Given that the molecular weight of octane (C₈H₁₈) is 114.23 g/mol, you can calculate the number of moles in one pound of octane by converting the mass from pounds to grams and dividing it by the molecular weight. This step elucidates how much of a substance is available for a reaction in quantitative terms, which can then be used to figure out the mass to complete the reaction - in this case, how much oxygen is needed in mass to burn the given amount of octane.

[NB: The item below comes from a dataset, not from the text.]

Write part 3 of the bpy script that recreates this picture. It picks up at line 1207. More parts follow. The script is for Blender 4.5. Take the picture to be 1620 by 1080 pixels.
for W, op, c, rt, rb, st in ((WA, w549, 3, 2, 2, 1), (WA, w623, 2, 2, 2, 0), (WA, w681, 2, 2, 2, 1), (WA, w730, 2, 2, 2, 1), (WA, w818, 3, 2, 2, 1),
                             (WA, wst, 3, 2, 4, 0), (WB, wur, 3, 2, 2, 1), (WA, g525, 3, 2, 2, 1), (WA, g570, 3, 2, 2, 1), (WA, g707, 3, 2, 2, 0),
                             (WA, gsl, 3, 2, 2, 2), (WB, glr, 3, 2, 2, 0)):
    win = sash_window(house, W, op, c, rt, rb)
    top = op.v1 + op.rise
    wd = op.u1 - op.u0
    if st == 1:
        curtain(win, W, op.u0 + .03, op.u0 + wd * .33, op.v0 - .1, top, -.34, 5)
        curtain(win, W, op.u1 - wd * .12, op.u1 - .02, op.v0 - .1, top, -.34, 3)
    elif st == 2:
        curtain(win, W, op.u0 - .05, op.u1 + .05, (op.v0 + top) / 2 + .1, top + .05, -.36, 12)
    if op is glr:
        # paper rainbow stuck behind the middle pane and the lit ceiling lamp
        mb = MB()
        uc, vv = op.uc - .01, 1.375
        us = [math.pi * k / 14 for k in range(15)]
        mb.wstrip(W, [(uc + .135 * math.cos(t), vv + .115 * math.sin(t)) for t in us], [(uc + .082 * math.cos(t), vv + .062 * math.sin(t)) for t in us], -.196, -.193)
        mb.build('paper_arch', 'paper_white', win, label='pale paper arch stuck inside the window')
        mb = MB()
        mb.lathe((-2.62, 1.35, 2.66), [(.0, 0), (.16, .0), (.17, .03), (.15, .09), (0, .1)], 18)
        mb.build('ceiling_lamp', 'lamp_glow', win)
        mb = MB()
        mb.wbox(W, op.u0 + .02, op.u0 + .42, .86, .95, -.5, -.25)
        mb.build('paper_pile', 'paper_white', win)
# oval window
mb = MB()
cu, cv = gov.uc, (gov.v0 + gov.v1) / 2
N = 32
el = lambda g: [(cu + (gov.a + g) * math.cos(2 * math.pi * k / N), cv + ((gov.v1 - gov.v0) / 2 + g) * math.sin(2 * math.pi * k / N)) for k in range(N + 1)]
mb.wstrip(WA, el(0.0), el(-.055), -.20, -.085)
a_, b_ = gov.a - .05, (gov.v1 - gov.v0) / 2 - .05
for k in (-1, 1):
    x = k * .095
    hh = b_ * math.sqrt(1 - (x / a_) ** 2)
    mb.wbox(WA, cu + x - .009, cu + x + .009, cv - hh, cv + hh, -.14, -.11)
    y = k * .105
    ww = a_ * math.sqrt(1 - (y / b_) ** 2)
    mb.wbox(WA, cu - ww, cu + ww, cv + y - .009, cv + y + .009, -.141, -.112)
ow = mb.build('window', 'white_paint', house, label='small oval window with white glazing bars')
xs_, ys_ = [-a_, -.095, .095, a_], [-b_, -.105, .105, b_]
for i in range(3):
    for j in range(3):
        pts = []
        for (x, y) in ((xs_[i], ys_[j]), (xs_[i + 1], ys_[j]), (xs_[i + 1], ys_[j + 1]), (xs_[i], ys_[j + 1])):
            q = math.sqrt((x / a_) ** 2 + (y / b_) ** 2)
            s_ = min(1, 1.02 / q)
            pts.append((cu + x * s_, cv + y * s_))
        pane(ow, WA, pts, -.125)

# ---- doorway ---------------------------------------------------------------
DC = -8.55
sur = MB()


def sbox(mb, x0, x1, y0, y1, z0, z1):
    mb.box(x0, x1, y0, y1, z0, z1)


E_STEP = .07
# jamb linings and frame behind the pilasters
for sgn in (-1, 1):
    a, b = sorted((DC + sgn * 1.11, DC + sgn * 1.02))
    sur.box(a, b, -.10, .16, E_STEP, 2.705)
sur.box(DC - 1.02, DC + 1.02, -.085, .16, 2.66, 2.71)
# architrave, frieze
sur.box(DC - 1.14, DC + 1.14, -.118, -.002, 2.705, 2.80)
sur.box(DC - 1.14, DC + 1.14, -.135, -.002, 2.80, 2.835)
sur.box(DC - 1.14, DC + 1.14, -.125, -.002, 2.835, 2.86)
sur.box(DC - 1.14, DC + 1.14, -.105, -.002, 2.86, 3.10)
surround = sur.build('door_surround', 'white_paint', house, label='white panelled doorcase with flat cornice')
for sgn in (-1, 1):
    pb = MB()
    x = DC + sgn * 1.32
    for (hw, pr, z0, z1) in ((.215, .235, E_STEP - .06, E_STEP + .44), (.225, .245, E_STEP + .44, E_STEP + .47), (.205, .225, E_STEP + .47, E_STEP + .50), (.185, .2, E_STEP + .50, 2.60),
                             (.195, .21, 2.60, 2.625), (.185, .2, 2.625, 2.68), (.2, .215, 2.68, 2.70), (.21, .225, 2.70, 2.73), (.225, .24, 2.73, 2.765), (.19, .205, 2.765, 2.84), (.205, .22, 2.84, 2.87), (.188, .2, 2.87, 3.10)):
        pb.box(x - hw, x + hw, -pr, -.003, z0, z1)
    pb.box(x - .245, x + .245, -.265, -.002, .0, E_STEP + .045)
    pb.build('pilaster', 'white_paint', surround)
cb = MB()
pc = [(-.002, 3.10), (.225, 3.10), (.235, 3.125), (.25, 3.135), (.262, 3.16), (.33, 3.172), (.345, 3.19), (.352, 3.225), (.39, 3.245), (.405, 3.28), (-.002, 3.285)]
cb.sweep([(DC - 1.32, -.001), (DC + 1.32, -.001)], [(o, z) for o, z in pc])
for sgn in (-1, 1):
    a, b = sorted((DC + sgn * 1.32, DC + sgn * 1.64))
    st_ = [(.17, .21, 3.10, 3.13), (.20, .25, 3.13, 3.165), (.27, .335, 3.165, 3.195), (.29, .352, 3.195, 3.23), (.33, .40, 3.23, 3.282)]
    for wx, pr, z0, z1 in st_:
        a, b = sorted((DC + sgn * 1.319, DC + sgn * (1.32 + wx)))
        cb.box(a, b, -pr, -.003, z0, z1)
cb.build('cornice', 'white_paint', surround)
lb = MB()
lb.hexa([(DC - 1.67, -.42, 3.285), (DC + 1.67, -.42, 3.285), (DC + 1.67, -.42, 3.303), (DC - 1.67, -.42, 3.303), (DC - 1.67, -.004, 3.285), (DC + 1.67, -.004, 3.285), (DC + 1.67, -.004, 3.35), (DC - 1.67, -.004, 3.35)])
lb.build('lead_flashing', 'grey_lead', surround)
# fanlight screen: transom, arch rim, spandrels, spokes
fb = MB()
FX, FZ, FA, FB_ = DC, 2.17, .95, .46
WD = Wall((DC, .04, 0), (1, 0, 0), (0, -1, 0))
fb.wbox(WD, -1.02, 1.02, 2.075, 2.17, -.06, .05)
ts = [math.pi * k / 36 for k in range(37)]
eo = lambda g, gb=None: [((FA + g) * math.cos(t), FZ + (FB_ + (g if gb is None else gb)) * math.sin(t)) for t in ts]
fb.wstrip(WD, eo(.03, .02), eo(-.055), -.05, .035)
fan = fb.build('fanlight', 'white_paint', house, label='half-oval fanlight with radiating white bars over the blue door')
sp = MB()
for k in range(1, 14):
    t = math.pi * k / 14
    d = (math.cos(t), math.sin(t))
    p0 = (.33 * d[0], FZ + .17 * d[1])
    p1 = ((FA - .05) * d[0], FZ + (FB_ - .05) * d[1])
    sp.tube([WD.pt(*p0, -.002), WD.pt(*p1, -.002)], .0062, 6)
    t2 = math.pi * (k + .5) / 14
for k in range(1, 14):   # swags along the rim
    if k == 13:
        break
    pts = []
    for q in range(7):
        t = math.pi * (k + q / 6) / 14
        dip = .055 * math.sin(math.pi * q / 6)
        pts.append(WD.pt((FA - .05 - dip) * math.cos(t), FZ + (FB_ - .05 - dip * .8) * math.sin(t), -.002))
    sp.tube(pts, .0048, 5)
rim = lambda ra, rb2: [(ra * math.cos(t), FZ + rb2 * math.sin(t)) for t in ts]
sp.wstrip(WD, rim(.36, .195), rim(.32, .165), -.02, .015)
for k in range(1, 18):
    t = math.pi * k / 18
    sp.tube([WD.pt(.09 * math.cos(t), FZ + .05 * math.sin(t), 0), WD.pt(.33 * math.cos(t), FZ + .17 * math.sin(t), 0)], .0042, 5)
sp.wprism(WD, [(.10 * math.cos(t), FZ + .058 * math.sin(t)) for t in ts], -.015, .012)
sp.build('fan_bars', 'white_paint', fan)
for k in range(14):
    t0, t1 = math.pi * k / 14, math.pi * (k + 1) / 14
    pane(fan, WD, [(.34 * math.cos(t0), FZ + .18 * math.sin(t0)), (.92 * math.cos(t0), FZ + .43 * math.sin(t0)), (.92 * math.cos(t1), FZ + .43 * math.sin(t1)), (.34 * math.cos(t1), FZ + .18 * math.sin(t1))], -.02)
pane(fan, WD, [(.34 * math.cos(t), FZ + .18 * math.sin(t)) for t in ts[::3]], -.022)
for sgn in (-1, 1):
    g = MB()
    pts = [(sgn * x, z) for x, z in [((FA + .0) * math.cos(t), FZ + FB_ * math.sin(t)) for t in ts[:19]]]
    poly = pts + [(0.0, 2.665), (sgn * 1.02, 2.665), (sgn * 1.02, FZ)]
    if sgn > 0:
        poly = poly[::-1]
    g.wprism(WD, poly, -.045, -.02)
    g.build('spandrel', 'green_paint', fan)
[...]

Combustion of Hydrocarbons

Hydrocarbons like octane are compounds made of hydrogen and carbon, and combustion is their chemical reaction with oxygen that releases energy. When hydrocarbons burn in the presence of oxygen, the result is primarily carbon dioxide (CO₂) and water (H₂O).

This exothermic process (which releases heat) is the underlying principle of engines and power stations that use hydrocarbon-based fuels. To calculate the air required for the complete combustion of a hydrocarbon, it is important to ensure that we supply enough oxygen for all carbon and hydrogen atoms within the fuel to oxidize. Incomplete combustion, which can occur with insufficient oxygen, produces carbon monoxide (CO) and can be harmful. Therefore, accurate calculations achieved through stoichiometry assure the efficiency and safety of hydrocarbon combustion processes.

Percentage Composition by Weight

The percentage composition by weight of a compound or mixture is a way to express the proportion of each element or component by mass. This is particularly relevant when dealing with mixtures like air, which is composed of different gases, each contributing to the total mass based on its percentage.

In our exercise involving the combustion of gasoline, air is composed of 23.19% oxygen and 75.46% nitrogen by weight. If we know the mass of oxygen required for combustion, we can calculate the total weight of air needed by considering the percentage composition of oxygen in air. This step ensures that a sufficient amount of air is provided for combustion, taking into account that air is not pure oxygen and that the remaining major component, nitrogen, does not react with the hydrocarbons during the combustion process. Establishing the percentage composition by weight facilitates the determination of each component's contribution to a reaction or process.